Frank 3 German, Dutch, Danish, Norwegian
Name for a person from Franconia in Germany, so called because it was settled by the Frankish people.
Frankenstein German, Literature
From any of the various minor places by this name in Germany, meaning "stone of the Franks" in German. It was used by the author Mary Shelley in her novel Frankenstein (1818) for the character of Victor Frankenstein, a scientist who creates a monster and brings it to life. The monster, nameless in the novel, is sometimes informally or erroneously called Frankenstein in modern speech.
Franklin English
Derived from Middle English frankelin meaning "freeman". It denoted a landowner of free but not noble birth, from Old French franc meaning "free".
Fransson Swedish
Means "son of Frans".
Franzese Italian
From a nickname that indicated a person who came from France. It is typical of the area around Naples.
Fraser Scottish
Meaning unknown, originally Norman French Fresel, possibly from a lost place name in France.
Frederiksen Danish
Means "son of Frederik".
Fredriksson Swedish
Means "son of Fredrik".
Freeman English
Referred to a person who was born free, or in other words was not a serf.
Frei German
Means "free" in German, probably referring to someone outside the feudal system.
Freitas Portuguese
Means "broken" in Portuguese, a name for one who lived on broken, stony ground.
Freud German, Jewish
Means "joy" in German, a nickname for a cheerful person. A famous bearer was the psychologist Sigmund Freud (1856-1939).

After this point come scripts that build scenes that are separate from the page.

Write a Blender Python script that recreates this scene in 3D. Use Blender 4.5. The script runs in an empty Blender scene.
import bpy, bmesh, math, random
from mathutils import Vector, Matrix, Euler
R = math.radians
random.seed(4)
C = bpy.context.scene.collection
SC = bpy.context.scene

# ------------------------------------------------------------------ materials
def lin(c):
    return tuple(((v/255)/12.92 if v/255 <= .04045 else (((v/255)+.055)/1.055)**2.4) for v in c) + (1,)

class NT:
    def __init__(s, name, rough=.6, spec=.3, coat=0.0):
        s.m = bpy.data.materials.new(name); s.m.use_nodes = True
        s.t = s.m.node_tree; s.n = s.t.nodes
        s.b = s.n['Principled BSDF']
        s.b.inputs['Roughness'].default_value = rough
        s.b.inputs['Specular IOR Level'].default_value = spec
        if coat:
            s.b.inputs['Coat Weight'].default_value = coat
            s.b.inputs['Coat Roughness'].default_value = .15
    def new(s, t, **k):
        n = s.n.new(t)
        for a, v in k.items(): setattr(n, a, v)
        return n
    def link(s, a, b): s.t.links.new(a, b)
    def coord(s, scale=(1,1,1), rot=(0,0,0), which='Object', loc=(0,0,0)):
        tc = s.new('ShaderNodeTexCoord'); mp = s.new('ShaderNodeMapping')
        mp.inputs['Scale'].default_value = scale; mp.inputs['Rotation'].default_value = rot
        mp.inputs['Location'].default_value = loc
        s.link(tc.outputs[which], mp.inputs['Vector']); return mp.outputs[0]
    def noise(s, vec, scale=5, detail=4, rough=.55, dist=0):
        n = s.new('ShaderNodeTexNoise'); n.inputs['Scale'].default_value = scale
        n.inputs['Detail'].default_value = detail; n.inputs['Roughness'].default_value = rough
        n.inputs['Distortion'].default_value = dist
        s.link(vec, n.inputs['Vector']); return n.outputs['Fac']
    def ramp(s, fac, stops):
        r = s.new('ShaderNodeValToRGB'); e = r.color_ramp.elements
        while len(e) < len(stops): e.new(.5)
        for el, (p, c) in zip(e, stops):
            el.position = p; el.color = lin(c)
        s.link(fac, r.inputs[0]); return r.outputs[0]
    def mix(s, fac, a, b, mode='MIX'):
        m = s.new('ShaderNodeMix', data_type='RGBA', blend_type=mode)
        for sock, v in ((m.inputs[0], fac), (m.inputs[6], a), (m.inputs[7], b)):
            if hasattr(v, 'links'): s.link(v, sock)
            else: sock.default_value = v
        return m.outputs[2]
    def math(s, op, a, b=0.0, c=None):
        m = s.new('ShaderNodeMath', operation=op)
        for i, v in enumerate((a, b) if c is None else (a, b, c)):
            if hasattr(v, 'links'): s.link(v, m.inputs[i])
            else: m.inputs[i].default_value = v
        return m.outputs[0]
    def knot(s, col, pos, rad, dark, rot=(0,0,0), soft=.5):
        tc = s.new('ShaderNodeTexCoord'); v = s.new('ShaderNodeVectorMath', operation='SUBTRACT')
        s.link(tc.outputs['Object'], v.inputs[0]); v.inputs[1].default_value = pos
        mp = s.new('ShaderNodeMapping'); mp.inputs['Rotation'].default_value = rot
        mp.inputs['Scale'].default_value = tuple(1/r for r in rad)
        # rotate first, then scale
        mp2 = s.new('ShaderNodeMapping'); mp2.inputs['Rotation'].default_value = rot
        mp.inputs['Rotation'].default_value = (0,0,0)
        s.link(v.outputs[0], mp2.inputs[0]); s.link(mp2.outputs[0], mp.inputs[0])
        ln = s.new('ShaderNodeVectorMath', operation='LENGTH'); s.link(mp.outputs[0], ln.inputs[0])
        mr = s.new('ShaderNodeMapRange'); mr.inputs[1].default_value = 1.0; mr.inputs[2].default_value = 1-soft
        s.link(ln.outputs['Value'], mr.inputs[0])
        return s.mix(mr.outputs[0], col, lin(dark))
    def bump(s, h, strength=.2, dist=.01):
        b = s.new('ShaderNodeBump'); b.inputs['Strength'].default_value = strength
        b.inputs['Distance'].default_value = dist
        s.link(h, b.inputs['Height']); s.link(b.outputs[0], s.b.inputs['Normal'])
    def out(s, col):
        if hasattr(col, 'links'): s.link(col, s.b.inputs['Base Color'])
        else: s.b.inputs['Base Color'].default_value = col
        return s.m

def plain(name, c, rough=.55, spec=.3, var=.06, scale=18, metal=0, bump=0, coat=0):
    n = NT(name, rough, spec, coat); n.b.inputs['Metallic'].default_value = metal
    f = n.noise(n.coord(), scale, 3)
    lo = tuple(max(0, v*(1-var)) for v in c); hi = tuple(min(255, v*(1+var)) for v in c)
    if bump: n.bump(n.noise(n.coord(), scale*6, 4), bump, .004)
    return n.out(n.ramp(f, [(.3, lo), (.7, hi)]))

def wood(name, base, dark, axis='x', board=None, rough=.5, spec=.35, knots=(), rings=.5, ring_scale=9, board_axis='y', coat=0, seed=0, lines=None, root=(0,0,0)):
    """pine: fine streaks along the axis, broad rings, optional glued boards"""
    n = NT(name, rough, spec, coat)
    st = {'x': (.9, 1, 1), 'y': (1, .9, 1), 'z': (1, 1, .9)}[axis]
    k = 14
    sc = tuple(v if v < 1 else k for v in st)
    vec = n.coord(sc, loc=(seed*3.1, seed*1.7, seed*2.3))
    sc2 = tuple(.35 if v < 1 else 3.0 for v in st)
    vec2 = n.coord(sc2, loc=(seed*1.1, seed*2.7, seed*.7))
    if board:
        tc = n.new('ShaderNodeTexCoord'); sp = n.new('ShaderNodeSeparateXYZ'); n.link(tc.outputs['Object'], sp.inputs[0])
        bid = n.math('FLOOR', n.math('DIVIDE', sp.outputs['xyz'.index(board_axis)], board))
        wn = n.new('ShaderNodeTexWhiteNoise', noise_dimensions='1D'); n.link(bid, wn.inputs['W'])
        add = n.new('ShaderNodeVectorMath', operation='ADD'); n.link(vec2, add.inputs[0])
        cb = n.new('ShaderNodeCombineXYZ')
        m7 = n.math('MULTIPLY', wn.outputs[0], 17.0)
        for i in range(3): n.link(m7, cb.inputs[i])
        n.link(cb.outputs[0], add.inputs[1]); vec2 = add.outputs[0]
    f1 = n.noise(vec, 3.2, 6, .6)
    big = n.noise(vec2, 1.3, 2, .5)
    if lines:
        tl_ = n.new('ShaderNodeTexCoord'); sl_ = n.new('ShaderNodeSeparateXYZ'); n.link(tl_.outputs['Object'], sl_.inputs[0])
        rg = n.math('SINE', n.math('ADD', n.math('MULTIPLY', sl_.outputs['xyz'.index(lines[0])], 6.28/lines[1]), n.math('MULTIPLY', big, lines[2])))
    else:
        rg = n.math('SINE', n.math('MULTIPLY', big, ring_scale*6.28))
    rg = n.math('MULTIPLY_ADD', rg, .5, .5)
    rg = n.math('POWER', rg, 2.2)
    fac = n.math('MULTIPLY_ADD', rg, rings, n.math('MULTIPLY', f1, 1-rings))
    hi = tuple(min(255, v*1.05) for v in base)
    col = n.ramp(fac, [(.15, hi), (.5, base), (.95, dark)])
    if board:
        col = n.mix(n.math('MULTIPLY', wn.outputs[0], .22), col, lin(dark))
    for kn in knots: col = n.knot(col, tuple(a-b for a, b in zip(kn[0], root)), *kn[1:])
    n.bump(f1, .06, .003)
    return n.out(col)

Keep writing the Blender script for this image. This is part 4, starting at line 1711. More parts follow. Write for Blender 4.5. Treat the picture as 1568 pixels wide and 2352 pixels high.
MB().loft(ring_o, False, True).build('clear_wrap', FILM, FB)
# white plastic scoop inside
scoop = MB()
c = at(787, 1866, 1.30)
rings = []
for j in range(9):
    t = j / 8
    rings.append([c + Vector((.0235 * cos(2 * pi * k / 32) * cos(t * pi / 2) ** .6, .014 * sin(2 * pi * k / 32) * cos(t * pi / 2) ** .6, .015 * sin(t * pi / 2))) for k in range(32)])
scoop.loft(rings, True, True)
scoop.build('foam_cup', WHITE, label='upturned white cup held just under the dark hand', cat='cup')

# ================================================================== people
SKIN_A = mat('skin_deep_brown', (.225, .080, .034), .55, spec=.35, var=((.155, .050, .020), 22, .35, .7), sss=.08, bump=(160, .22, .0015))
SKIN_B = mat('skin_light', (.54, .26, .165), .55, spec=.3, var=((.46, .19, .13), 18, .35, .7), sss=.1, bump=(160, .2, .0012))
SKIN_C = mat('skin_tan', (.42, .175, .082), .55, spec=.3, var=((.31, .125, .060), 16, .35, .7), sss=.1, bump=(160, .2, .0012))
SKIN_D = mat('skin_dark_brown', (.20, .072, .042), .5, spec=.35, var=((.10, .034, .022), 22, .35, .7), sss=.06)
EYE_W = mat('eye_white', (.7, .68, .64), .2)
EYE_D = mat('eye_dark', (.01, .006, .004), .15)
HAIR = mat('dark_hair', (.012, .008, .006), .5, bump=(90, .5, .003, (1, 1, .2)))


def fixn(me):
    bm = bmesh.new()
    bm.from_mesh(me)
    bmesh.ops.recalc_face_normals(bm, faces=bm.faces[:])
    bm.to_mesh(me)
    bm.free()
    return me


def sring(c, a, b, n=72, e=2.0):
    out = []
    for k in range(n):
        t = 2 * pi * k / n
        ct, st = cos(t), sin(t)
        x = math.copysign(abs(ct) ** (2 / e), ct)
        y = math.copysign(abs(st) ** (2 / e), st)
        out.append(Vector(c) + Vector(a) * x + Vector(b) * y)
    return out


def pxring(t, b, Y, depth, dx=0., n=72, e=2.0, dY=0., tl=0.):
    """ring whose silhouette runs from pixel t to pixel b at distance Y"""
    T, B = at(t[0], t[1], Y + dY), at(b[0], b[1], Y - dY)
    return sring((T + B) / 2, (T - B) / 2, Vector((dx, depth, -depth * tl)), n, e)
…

Freudenberger German, Jewish
Ornamental name from old German freud meaning "joy" and berg meaning "mountain".
Freund German
From Middle High German vriunt, modern German Freund meaning "friend".
Fried German
Derived from the given name Friedrich.
Friedrich German
Derived from the given name Friedrich.
Friel Irish
From the Irish Ó Frighil meaning "descendant of Fearghal".